2.4. Wettability and Ion-Resistant Property
The surface wettability was measured using a contact angle meter (DSA-100, KRüSS Instruments, Hamburg, Germany) recording the contacting scenario of a water droplet to the surface. For the ion-selectivity analysis, the fabricated single-polar coatings were fixed in a custom-designed equipment, as shown in Figure 5a, between the 3.5 wt % NaCl solution (30 mL) on the left side and the ultrapure water (100 mL) on the right side.
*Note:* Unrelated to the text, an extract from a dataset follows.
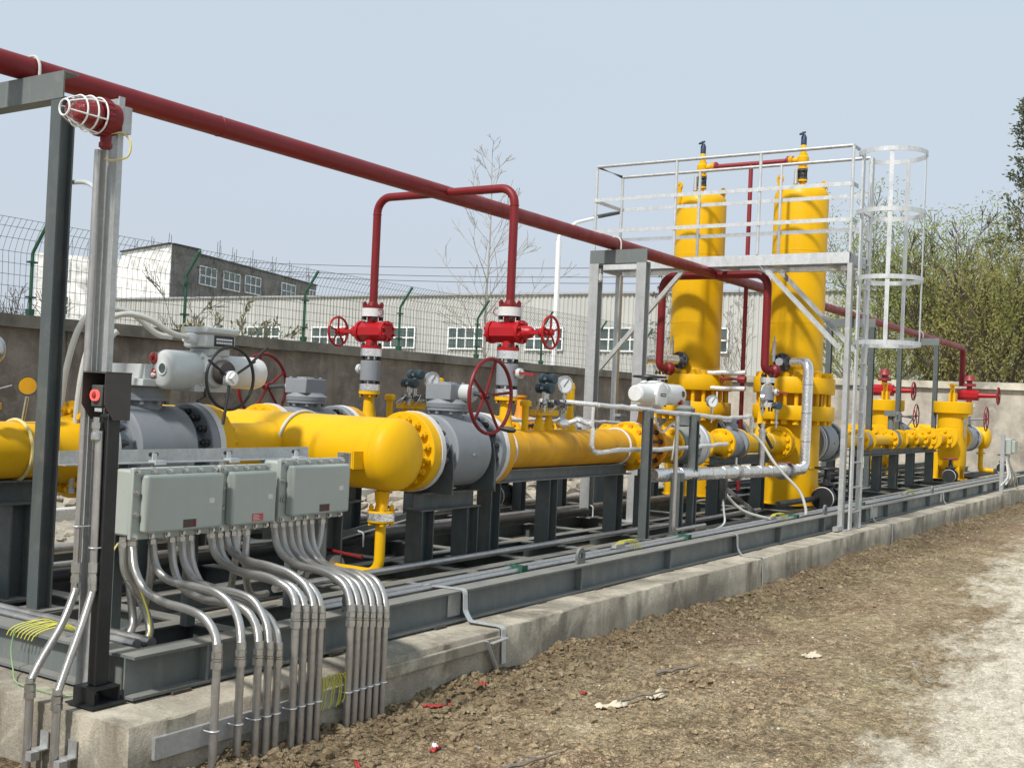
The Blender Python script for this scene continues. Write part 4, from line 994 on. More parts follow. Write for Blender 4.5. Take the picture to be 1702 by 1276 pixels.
def gate_valve(X, Y, d, label, z=1.985):
    t = thing('gate_valve', label, 'valve', (X, Y, z))
    part('lower_neck', B().lathe((X,Y,z-.02),(0,0,1),[(0,.03),(0,.085),(.03,.088),(.034,.05),(.08,.046)],24), M['bright_red'], t)
    q = B().prism([(.085*math.cos(a),.085*math.sin(a)) for a in [PI/8+PI/4*i for i in range(8)]],(X,Y-d*.14,z+.13),(X,Y+d*.10,z+.13)); part('body', q, M['bright_red'], t, 20, None, .006)
    q = B().lathe((X,Y-d*.14,z+.13),(0,-d,0),[(0,.07),(0,.088),(.028,.088),(.028,.05),(.04,.05)],24); q.hexes((X,Y-d*.14,z+.13),(0,-d,0),.07,8,.026,.05,.012,.5); part('end_cover', q, M['bright_red'], t)
    q = B().lathe((X,Y+d*.10,z+.13),(0,d,0),[(0,.09),(.025,.092),(.026,.06),(.06,.05),(.10,.045),(.12,.03)],24); q.hexes((X,Y+d*.10,z+.13),(0,d,0),.072,8,.024,.045,.012,.5)
    for s in (-1, 1): q.bar((X+s*.032,Y+d*.19,z+.13),(X+s*.032,Y+d*.29,z+.13),.012,.03)
    q.cyl((X,Y+d*.28,z+.13),(X,Y+d*.33,z+.13),.035,None,16); q.cyl((X,Y+d*.15,z+.13),(X,Y+d*.40,z+.13),.012,None,10); part('bonnet_yoke', q, M['bright_red'], t)
    rm = B(); sp = B(); handwheel(rm, sp, (X,Y+d*.375,z+.13),(0,d,0),.122,.010,5,.026,.0,.25); w = part('handwheel', rm, M['bright_red'], t); part('spokes', sp, M['bright_red'], w)
    q = B().lathe((X,Y,z+.20),(0,0,1),[(0,.044),(.05,.044),(.052,.088),(.078,.09)],24); part('upper_neck', q, M['bright_red'], t)
    tp = part('flange_tape', B().lathe((X,Y,z+.252),(0,0,1),[(0,.06),(0,.0925),(.068,.0925),(.068,.04)],28,False,False), M['tape'], t)
    part('flange_bolts', B().hexes((X,Y,z+.25),(0,0,1),.07,4,-.026,-.0,.021,.5), M['blackbolt'], t)
    part('flange_bolts', B().hexes((X,Y,z+.25),(0,0,1),.07,4,.085,.115,.02,.5).studs((X,Y,z+.25),(0,0,1),.07,4,.115,.128,.011,.5,8), M['red'], t)
    part('bolt_ring_wire', B().torus((X-.03,Y-d*.1,z+.285),(1,.3,0),.028,.004,16,5), M['red'], t)
    return t
GA = gate_valve(7.28, YA, -1, 'bright red gate valve with handwheel to the right under the right red riser')
GB = gate_valve(7.28, YB, 1, 'bright red gate valve with handwheel to the left under the left red riser')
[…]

With increasing time at fixed intervals, 100 μL solution on the left side was taken out and the concentrations of Cl− and Na+ were measured by ion chromatography (ICS-900, DIONEX, Sunnyvale, CA, USA) and inductively coupled the plasma mass spectrometer (iCAP Q, Thermo Scientific, Bremen, Germany).
4. Conclusions
To control the corrosive substances, e.g., water, Na+, and Cl−, is the key for a high-performance anti-corrosion coating to inhibit the corrosion reaction. Strategies developed by nature could provide numerous ingenious designs for dealing with that issue. In this study, we investigated the mangrove salt glands, which are distributed on both surfaces of the leaves (Ceriops tagal (perr.) C. B. Rob), and the salt secretion of the salt glands. Inspired by the function of controlling transport of ions into and out of the plant, we designed single-polar and bipolar coatings that have different ion-selective abilities and, thus, control of transport of Na+ and Cl−. We further fabricated mangrove-inspired, bipolar hydrophobic coatings that have a top-down protective ability. Our electrochemical evaluations show that, among the manufactured mangrove-inspired protective coatings, the bipolar, hydrophobic coatings (H, Cationic/Anionic) possess significant outstanding and long-term anti-corrosion performance.